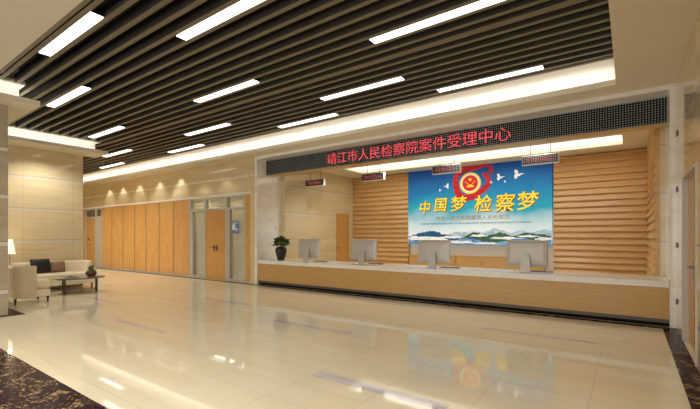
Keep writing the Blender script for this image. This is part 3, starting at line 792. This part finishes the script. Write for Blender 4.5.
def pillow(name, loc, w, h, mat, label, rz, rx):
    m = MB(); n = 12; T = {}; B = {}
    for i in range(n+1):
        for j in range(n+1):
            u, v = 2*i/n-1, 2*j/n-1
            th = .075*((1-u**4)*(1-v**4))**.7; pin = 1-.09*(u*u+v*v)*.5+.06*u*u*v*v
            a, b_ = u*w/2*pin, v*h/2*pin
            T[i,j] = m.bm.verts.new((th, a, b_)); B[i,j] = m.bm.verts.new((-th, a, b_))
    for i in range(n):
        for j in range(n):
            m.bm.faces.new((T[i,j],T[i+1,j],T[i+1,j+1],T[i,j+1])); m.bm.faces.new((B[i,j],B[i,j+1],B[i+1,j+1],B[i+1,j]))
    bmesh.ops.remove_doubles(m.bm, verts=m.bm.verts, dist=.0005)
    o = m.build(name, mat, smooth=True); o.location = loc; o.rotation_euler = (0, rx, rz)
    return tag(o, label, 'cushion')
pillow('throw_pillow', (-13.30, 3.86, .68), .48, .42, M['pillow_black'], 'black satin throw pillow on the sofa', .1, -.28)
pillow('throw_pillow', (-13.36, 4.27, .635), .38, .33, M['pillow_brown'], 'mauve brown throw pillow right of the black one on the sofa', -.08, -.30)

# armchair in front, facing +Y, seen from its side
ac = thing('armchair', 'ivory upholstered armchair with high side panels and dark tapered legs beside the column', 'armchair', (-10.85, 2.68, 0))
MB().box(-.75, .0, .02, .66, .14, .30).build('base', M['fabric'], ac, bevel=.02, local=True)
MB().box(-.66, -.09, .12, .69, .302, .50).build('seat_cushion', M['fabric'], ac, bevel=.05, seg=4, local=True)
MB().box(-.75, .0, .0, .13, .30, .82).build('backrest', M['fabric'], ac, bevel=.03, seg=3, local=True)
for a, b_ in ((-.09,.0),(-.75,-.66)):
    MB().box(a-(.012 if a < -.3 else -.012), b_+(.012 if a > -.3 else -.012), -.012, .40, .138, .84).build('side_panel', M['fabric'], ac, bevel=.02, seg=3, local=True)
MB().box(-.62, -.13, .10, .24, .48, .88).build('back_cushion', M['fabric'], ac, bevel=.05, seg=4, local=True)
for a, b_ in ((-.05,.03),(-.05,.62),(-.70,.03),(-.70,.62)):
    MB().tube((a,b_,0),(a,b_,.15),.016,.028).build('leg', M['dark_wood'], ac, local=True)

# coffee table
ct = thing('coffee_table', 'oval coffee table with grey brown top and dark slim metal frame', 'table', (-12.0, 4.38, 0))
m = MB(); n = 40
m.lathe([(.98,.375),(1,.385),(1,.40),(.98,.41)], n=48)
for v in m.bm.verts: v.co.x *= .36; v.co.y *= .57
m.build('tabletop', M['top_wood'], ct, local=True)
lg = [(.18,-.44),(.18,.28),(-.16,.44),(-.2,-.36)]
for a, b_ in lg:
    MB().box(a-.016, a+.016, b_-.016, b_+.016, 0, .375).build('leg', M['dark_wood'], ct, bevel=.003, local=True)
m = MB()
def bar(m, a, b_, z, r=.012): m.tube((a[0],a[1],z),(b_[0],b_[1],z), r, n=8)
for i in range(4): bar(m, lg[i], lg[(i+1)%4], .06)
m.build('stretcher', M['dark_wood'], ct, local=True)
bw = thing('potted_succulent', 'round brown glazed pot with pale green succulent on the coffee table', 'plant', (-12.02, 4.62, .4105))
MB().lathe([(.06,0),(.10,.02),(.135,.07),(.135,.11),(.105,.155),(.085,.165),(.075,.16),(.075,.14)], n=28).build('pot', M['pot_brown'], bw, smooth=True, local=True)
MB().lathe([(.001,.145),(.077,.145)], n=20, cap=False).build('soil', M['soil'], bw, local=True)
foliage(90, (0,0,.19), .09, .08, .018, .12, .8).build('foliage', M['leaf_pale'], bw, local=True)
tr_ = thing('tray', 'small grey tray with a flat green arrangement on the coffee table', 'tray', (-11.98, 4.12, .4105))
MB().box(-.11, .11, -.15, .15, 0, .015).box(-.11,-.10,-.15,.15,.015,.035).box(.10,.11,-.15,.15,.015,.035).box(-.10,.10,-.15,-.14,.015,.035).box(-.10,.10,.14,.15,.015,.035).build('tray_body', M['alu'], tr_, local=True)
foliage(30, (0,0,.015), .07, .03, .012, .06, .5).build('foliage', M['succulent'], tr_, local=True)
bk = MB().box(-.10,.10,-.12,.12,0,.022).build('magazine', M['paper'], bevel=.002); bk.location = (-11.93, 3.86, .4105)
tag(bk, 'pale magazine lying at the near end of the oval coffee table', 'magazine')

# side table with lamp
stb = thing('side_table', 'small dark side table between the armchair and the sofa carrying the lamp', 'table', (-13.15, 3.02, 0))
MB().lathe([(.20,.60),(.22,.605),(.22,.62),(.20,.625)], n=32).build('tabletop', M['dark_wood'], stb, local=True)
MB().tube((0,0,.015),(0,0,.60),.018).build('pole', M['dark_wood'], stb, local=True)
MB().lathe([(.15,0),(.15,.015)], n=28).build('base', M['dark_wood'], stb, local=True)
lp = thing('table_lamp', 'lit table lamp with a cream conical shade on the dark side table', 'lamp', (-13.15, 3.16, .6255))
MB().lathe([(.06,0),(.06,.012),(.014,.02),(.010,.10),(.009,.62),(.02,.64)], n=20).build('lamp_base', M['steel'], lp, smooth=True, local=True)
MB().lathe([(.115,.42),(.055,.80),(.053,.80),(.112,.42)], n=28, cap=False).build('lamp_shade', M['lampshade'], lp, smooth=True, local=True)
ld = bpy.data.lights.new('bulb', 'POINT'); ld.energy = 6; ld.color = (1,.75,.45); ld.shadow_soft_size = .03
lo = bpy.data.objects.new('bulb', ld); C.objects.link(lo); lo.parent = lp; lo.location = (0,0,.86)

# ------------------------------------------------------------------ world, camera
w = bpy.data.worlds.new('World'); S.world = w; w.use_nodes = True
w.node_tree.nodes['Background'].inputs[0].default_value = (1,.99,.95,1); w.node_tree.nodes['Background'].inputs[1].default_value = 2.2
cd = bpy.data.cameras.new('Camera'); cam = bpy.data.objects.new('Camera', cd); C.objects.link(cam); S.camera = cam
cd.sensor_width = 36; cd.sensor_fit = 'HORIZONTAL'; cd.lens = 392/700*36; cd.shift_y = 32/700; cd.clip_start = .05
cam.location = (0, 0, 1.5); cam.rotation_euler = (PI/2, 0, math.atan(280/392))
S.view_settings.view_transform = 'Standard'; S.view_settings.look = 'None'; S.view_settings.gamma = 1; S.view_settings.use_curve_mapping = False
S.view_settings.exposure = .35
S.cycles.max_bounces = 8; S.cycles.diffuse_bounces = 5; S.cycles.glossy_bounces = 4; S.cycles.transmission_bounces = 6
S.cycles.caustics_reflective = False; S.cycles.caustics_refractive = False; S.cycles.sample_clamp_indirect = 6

=====

- PROBLEM REQUIREMENTS
Go from the first line of the listing to the line holding "sofa', -.08, -.30)" and, please, transcribe those lines exactly, both included, with no pictures.

- OUTPUT OF THE EXERCISE
Keep writing the Blender script for this image. This is part 3, starting at line 792. This part finishes the script. Write for Blender 4.5.
def pillow(name, loc, w, h, mat, label, rz, rx):
    m = MB(); n = 12; T = {}; B = {}
    for i in range(n+1):
        for j in range(n+1):
            u, v = 2*i/n-1, 2*j/n-1
            th = .075*((1-u**4)*(1-v**4))**.7; pin = 1-.09*(u*u+v*v)*.5+.06*u*u*v*v
            a, b_ = u*w/2*pin, v*h/2*pin
            T[i,j] = m.bm.verts.new((th, a, b_)); B[i,j] = m.bm.verts.new((-th, a, b_))
    for i in range(n):
        for j in range(n):
            m.bm.faces.new((T[i,j],T[i+1,j],T[i+1,j+1],T[i,j+1])); m.bm.faces.new((B[i,j],B[i,j+1],B[i+1,j+1],B[i+1,j]))
    bmesh.ops.remove_doubles(m.bm, verts=m.bm.verts, dist=.0005)
    o = m.build(name, mat, smooth=True); o.location = loc; o.rotation_euler = (0, rx, rz)
    return tag(o, label, 'cushion')
pillow('throw_pillow', (-13.30, 3.86, .68), .48, .42, M['pillow_black'], 'black satin throw pillow on the sofa', .1, -.28)
pillow('throw_pillow', (-13.36, 4.27, .635), .38, .33, M['pillow_brown'], 'mauve brown throw pillow right of the black one on the sofa', -.08, -.30)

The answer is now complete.